Deslocar uma família privilegiada dos subúrbios de Chicago para o meio rural tem muito que se lhe diga, até porque o casamento de Marty e Wendy (Laura Linney) já viu melhores dias. “Uma família é como um pequeno negócio e às vezes os pequenos negócios têm que passar por transições”, justifica o protagonista aos filhos, Charlotte (Sofia Hublitz) e Jonah (Skylar Gaertner). Marty mantém uma frieza e uma racionalidade inquietantes mesmo quando descobre a traição da mulher e é raro vê-lo passar para o lado emocional. Afinal, há muito que fazer nas 48h que se seguem ao encontro com Del. É preciso pôr tudo em caixas, comprar uma casa no Missouri e esconder uma gigantesca quantidade de dinheiro. “Já não somos marido e mulher. Somos parceiros de negócio e o nosso trabalho é educar os nossos filhos”, sublinha.

Um drama familiar que fala da crise económica americana

O Lago de Ozarks é um lugar de grandes contrastes, quer pelas grandes mansões com vista para o mar que se alinham na reserva natural do Missouri quer pelas caravanas e tendas que ali se fixam todos os Verões, e a família Byrde vai ser mais um. “Estas pessoas não estão numa sociedade cosmopolita, metropolitana e progressiva e têm alguma influência”, descreveu Jason Bateman ao NYT. “Eles têm um conjunto diferente de ideias e regras relativamente à forma como as coisas são feitas."

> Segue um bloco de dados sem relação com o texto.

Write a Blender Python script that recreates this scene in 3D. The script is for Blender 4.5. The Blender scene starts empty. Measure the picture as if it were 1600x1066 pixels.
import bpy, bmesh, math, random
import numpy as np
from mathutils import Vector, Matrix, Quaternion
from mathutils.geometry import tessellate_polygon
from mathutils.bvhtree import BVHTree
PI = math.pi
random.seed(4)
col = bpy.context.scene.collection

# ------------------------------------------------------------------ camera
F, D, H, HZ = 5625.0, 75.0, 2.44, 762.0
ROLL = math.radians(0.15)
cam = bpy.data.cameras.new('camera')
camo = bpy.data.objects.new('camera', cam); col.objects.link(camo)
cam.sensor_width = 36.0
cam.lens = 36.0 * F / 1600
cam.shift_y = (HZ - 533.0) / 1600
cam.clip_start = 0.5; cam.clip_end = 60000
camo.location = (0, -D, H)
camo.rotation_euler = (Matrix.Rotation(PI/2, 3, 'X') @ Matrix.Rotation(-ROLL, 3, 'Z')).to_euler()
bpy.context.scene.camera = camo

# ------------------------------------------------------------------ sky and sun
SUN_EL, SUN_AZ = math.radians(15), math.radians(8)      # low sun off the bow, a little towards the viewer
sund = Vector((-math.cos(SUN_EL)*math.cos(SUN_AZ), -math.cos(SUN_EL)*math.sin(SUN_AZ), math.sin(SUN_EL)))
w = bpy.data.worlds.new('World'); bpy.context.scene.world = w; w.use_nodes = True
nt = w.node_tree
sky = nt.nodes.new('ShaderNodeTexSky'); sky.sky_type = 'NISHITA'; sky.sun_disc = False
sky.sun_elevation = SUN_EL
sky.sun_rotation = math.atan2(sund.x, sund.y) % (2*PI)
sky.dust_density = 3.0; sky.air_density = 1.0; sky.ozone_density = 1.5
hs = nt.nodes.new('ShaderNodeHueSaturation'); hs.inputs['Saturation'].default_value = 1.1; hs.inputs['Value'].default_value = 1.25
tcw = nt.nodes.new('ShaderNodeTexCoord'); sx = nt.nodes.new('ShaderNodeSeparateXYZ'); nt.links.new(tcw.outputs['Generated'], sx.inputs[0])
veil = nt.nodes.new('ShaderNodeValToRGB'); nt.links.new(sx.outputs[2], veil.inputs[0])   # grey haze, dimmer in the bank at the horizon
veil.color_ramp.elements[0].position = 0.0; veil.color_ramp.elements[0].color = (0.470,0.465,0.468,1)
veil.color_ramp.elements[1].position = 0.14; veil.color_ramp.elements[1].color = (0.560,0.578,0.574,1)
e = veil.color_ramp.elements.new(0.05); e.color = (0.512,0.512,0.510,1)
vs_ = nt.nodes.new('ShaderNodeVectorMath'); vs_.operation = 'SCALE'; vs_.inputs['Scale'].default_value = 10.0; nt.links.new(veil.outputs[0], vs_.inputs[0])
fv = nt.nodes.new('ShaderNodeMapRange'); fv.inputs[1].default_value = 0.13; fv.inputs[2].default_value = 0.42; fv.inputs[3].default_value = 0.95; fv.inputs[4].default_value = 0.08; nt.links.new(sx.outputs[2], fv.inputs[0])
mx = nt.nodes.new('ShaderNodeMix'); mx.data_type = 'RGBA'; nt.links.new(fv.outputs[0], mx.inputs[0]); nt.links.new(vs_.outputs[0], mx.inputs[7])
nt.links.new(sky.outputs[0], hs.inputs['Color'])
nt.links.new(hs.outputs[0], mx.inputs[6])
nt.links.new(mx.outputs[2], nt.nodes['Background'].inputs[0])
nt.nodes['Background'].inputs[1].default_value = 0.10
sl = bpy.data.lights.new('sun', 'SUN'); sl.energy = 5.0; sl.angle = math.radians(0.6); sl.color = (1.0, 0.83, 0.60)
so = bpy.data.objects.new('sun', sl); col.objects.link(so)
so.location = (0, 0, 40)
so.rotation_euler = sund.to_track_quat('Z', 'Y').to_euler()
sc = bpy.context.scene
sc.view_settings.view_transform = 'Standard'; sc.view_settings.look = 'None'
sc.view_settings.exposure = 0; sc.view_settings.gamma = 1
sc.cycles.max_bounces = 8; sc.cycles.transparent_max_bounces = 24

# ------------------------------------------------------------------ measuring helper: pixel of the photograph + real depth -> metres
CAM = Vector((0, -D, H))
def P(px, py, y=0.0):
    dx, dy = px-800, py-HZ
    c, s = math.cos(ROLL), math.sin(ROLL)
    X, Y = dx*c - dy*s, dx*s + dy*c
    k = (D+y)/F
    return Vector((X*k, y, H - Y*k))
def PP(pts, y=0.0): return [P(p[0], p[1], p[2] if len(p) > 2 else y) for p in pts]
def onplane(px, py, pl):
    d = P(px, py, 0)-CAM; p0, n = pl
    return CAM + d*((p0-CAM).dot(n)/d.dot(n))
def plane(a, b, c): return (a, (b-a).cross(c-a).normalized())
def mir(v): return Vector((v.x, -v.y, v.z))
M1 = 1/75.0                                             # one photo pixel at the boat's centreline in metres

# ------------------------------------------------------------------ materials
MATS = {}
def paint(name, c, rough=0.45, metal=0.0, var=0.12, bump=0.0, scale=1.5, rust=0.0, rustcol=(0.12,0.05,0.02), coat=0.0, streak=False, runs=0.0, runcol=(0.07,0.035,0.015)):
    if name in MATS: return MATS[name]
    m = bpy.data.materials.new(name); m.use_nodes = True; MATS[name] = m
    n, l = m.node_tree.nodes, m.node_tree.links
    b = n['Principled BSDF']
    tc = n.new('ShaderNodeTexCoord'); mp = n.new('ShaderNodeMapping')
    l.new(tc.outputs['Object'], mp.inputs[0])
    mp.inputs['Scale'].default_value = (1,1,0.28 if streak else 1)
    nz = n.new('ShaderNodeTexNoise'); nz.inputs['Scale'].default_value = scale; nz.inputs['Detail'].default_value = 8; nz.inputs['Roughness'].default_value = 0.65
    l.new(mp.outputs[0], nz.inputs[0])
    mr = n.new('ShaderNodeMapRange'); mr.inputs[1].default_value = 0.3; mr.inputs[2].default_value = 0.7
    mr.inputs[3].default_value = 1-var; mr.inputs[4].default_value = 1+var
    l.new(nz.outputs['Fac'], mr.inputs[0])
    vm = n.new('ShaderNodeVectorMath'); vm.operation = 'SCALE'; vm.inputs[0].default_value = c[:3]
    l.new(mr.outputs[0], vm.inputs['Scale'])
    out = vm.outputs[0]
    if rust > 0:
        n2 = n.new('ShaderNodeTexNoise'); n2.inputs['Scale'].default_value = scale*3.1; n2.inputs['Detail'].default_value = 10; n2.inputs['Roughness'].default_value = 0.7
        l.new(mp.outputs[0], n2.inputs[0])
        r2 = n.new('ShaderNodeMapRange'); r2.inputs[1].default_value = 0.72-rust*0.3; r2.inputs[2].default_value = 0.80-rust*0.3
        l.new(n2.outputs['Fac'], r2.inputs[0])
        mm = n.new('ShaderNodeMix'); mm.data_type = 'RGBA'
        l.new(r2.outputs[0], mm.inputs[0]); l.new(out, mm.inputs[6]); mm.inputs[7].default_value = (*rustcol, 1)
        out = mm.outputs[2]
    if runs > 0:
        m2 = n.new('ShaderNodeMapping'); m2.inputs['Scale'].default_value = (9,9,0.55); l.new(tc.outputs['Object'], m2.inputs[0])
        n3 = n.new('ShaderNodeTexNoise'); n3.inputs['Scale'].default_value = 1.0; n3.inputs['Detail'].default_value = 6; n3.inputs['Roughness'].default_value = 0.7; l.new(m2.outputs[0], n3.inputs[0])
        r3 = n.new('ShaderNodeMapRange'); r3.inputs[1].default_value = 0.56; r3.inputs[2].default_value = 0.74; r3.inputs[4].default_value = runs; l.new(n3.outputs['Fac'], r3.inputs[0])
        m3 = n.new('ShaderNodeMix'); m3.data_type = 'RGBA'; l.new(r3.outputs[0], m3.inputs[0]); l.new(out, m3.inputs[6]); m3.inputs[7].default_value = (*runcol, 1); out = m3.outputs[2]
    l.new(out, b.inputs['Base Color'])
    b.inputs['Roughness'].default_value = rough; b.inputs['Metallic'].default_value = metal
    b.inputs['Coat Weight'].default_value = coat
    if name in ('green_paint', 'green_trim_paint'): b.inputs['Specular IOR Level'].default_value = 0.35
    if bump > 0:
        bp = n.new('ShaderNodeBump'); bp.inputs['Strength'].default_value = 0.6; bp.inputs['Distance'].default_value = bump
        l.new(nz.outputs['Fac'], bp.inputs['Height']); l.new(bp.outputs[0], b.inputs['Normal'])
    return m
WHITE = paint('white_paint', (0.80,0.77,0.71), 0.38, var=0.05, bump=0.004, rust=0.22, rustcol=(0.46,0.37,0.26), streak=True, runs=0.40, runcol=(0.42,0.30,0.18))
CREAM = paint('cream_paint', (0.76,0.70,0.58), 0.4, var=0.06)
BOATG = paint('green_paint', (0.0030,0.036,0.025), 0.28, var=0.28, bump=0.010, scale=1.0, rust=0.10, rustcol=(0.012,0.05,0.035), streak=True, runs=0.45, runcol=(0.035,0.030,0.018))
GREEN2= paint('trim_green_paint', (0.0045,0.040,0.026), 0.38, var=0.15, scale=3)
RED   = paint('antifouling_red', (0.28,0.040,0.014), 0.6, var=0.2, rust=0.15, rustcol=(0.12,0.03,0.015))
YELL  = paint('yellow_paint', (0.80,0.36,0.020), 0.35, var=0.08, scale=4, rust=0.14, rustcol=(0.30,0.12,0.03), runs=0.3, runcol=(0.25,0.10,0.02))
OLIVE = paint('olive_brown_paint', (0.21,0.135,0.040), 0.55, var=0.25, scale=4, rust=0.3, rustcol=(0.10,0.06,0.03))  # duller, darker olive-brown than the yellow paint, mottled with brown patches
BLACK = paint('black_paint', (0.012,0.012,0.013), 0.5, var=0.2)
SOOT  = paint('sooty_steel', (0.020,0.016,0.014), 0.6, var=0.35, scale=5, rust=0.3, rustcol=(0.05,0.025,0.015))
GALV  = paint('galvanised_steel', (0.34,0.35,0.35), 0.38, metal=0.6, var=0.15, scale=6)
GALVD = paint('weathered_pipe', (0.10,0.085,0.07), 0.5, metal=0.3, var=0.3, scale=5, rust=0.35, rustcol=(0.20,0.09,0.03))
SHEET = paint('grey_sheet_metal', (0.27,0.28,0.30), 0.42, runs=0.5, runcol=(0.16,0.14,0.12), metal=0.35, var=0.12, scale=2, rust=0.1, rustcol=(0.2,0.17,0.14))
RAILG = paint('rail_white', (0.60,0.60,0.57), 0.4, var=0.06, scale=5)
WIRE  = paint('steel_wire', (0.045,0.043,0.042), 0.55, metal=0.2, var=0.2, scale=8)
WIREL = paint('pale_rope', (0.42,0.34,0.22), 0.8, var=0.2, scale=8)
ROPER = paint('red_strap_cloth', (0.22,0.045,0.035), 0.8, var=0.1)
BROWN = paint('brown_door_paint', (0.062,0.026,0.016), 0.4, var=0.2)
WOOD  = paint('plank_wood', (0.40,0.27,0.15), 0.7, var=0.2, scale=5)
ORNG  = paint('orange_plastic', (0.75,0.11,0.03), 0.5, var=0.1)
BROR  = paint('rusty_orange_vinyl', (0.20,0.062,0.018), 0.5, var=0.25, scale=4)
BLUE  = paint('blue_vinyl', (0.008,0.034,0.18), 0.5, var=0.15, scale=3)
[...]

Mal põe em marcha o plano de mudar-se para Ozarks, o consultor financeiro vai contactando os empresários locais e oferece-se para actualizar os seus modelos de negócio para começar a reaver a quantia devida a Del. Só que vai ter à perna um agente do FBI, Roy Petty (Jason Butler Harner), o pastor local (Michael Mosley), o "manda-chuva" da região (Peter Mullan) e uma família criminosa encabeçada por Ruth (Julia Garner, de The Americans), uma jovem de 19 anos que vê Byrde e as suas malas de dinheiro como uma oportunidade de subir na vida.

Ozark, que tem realização de quatro episódios e produção executiva de Jason Bateman, anda entre o thriller psicológico e o drama familiar para mostrar um mundo noir em que a ambição e a ganância se misturam – sem deixar de abordar as dificuldades da classe média norte-americana no contexto sócio-económico actual. “Eu vou arranjar um trabalho”, diz Wendy a certa altura ao marido. “Sete dólares à hora não vão resolver o nosso problema”, retorque Marty. Ao que Wendy insiste “Mas eu tenho um mestrado”, numa alusão à incerteza que acompanha as grandes qualificações.

Algumas cenas da série foram rodadas no local que lhe dá nome, mas as gravações decorreram maioritariamente em Atlanta. A Variety classifica-a como o melhor trabalho de Jason Bateman desde Arrested Development – De Mal a Pior, série que o catapultou para o estrelato. “Ozark guia cuidadosamente a audiência por uma história que é uma das estreias mais compulsivamente "assistíveis" deste ano – uma história criminal que é parte thriller, parte gracejo e uma surpresa interminável”.